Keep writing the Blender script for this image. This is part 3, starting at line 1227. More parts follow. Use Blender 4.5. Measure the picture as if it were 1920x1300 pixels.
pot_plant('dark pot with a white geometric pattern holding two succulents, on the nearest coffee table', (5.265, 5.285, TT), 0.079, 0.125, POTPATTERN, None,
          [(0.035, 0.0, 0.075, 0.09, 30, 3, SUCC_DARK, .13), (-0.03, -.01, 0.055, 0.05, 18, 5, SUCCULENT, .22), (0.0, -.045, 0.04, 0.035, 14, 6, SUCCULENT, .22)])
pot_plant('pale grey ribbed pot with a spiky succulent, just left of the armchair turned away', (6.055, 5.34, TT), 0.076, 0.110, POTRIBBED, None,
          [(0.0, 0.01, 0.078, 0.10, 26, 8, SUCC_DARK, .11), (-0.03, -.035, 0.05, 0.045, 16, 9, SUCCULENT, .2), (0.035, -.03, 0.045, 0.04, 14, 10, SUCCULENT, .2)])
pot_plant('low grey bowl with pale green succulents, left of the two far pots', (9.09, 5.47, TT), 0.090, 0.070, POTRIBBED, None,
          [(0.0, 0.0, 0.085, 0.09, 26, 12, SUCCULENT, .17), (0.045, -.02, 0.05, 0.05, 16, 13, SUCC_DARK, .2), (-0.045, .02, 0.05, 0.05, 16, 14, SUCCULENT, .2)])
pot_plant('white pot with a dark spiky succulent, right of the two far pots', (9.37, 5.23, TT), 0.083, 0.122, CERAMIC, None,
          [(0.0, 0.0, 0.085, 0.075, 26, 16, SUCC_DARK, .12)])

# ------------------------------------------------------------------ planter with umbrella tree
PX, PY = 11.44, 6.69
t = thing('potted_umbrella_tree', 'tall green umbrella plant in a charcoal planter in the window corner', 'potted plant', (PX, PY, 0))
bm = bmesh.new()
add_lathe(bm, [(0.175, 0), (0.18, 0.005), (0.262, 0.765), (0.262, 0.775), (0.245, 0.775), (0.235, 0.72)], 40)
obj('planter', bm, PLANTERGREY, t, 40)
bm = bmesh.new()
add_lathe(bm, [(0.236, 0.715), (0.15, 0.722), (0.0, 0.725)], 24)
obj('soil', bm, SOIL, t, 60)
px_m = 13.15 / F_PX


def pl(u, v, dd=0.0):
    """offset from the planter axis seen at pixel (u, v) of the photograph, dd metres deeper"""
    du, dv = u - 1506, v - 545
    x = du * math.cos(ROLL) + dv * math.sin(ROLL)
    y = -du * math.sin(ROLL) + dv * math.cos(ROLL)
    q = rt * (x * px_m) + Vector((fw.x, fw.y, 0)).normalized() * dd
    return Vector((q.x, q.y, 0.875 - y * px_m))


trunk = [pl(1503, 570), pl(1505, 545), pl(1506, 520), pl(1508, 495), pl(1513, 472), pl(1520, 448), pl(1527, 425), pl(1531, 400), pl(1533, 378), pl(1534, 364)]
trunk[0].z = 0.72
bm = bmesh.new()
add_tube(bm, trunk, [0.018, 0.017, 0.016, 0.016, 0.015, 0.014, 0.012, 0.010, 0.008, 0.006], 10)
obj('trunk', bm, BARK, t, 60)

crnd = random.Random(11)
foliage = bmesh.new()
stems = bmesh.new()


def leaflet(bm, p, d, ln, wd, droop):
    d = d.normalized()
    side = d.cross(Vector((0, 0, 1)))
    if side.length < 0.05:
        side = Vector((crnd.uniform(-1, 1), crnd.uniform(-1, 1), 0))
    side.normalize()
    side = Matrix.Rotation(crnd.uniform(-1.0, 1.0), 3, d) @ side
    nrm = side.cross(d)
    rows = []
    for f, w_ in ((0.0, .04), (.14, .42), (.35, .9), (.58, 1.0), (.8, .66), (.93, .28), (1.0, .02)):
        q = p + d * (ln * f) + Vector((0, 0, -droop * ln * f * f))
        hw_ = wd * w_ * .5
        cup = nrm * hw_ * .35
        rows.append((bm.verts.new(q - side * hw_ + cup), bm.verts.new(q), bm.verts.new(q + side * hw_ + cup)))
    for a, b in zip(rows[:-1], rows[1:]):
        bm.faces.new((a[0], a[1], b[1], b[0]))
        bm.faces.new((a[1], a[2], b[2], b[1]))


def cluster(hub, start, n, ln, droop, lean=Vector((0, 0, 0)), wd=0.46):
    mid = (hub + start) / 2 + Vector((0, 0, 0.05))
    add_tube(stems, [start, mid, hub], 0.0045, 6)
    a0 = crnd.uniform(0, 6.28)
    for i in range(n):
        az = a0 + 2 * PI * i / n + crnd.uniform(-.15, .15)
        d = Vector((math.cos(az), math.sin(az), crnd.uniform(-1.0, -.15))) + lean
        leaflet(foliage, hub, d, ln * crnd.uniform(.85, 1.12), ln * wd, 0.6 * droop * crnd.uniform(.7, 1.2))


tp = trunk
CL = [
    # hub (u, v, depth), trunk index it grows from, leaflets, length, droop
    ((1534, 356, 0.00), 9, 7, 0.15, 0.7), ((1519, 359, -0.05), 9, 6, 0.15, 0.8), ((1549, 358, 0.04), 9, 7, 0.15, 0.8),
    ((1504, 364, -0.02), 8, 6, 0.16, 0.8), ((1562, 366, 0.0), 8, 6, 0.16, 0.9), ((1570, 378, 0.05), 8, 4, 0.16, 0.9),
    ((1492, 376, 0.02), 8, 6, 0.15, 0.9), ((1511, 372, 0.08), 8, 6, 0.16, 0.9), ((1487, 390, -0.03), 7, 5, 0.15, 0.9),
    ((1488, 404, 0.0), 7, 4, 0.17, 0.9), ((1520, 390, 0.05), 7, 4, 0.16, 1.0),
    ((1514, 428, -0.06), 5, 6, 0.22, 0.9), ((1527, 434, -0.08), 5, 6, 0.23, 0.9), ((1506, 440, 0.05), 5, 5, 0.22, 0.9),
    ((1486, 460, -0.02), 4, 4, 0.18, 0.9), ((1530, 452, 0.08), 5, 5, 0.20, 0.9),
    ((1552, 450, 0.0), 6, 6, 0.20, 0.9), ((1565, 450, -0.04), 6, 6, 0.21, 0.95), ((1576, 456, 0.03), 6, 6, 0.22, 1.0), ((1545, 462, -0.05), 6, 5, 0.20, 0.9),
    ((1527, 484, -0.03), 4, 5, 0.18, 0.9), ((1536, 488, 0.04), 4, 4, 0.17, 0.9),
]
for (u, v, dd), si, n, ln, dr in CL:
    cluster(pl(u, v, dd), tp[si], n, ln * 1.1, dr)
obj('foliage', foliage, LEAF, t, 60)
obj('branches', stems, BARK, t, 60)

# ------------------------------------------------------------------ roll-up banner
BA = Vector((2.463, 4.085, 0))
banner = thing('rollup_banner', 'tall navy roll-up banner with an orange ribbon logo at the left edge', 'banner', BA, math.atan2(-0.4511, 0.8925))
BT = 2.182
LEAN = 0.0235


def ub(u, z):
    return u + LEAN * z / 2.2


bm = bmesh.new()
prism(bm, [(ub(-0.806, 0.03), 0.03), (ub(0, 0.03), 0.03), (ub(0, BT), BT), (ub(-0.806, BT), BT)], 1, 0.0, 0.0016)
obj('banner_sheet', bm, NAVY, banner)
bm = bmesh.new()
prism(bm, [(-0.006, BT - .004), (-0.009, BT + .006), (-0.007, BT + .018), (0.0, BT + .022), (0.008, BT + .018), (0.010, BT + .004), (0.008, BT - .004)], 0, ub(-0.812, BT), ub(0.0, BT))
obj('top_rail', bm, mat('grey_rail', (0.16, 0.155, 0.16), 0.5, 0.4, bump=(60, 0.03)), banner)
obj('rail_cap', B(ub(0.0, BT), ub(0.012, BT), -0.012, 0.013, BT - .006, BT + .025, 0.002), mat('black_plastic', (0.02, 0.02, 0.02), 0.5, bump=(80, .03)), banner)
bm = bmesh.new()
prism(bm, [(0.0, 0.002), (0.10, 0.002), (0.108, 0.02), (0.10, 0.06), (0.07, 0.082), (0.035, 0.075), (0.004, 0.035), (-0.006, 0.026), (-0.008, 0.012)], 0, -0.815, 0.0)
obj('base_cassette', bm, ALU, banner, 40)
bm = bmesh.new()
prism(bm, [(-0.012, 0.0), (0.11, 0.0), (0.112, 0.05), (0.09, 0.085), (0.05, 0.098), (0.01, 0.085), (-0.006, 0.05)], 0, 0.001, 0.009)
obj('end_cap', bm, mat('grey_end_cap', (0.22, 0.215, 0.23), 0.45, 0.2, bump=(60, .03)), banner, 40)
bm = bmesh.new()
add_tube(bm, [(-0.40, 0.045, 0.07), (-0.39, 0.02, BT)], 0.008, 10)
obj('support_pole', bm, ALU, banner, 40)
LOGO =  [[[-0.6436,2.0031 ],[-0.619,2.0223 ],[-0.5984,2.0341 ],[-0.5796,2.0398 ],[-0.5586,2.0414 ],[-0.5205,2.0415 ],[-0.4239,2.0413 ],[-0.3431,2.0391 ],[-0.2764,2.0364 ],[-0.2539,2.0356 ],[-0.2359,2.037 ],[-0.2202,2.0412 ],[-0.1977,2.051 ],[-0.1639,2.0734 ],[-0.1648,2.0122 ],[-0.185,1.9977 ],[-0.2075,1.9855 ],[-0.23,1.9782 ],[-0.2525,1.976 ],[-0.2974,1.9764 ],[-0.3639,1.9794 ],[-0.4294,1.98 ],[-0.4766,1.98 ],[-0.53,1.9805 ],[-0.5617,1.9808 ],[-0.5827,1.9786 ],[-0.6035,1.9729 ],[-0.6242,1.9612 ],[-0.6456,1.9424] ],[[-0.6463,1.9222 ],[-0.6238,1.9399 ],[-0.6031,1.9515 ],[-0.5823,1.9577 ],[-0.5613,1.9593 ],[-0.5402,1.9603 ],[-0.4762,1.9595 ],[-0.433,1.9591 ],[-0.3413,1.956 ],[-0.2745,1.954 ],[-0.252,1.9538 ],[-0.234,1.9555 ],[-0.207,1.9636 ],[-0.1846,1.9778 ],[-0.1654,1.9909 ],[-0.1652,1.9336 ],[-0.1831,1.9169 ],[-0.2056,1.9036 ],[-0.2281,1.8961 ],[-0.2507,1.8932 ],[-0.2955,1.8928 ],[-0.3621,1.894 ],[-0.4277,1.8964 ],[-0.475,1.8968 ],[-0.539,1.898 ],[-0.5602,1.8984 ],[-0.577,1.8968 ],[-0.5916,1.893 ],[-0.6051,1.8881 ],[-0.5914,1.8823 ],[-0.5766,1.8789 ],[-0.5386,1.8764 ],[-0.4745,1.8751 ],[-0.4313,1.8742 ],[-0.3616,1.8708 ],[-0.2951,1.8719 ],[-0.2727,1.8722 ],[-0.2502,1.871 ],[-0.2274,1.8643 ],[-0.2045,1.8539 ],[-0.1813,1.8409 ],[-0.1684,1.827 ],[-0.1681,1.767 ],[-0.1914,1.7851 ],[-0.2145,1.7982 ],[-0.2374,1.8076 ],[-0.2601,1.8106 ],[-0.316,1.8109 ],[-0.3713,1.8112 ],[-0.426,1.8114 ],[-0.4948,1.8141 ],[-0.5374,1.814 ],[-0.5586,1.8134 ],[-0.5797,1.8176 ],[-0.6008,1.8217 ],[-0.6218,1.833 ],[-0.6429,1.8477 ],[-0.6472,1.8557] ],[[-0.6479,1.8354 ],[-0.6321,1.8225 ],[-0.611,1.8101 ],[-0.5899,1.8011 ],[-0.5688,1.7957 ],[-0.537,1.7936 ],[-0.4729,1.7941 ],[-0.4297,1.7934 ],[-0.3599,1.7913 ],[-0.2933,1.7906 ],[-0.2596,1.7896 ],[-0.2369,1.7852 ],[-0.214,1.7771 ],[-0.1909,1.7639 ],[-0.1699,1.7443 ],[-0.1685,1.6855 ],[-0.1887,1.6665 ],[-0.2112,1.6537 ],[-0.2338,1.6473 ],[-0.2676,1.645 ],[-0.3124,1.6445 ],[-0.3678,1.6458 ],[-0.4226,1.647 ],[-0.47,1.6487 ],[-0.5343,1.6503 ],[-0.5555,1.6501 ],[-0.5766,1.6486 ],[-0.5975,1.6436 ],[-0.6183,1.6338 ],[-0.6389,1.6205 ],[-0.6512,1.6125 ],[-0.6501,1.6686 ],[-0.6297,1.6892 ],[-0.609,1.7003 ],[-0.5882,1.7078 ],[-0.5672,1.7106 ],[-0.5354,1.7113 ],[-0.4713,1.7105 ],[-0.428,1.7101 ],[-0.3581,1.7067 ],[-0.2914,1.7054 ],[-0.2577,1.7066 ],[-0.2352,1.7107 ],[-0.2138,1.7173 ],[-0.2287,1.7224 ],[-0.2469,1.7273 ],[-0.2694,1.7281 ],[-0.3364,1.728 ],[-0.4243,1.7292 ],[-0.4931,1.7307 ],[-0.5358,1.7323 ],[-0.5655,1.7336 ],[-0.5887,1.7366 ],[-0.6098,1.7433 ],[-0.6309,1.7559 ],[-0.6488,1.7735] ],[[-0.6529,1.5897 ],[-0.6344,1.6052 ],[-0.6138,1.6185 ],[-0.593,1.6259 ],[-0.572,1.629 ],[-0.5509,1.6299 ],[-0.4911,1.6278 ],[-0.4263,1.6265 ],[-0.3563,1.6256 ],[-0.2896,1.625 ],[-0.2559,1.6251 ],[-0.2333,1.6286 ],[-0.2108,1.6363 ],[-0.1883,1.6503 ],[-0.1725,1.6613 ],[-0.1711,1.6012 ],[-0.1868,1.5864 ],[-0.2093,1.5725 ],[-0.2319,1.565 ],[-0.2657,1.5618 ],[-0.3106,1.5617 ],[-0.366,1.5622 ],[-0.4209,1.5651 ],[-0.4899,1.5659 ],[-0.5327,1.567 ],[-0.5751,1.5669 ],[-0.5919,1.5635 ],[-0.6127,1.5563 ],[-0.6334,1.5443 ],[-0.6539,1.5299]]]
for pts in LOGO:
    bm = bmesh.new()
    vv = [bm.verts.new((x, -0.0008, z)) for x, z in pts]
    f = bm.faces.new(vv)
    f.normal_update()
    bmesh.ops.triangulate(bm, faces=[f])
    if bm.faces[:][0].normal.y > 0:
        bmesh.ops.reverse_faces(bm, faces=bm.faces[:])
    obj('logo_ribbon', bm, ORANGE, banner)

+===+

Look at the material above and copy, word for word, its lines from the first through the one containing "[(0.0, 0.0, 0.085, 0.075, 26, 16, SUCC_DARK, .12)])".

_TASK OUTPUT_
Keep writing the Blender script for this image. This is part 3, starting at line 1227. More parts follow. Use Blender 4.5. Measure the picture as if it were 1920x1300 pixels.
pot_plant('dark pot with a white geometric pattern holding two succulents, on the nearest coffee table', (5.265, 5.285, TT), 0.079, 0.125, POTPATTERN, None,
          [(0.035, 0.0, 0.075, 0.09, 30, 3, SUCC_DARK, .13), (-0.03, -.01, 0.055, 0.05, 18, 5, SUCCULENT, .22), (0.0, -.045, 0.04, 0.035, 14, 6, SUCCULENT, .22)])
pot_plant('pale grey ribbed pot with a spiky succulent, just left of the armchair turned away', (6.055, 5.34, TT), 0.076, 0.110, POTRIBBED, None,
          [(0.0, 0.01, 0.078, 0.10, 26, 8, SUCC_DARK, .11), (-0.03, -.035, 0.05, 0.045, 16, 9, SUCCULENT, .2), (0.035, -.03, 0.045, 0.04, 14, 10, SUCCULENT, .2)])
pot_plant('low grey bowl with pale green succulents, left of the two far pots', (9.09, 5.47, TT), 0.090, 0.070, POTRIBBED, None,
          [(0.0, 0.0, 0.085, 0.09, 26, 12, SUCCULENT, .17), (0.045, -.02, 0.05, 0.05, 16, 13, SUCC_DARK, .2), (-0.045, .02, 0.05, 0.05, 16, 14, SUCCULENT, .2)])
pot_plant('white pot with a dark spiky succulent, right of the two far pots', (9.37, 5.23, TT), 0.083, 0.122, CERAMIC, None,
          [(0.0, 0.0, 0.085, 0.075, 26, 16, SUCC_DARK, .12)])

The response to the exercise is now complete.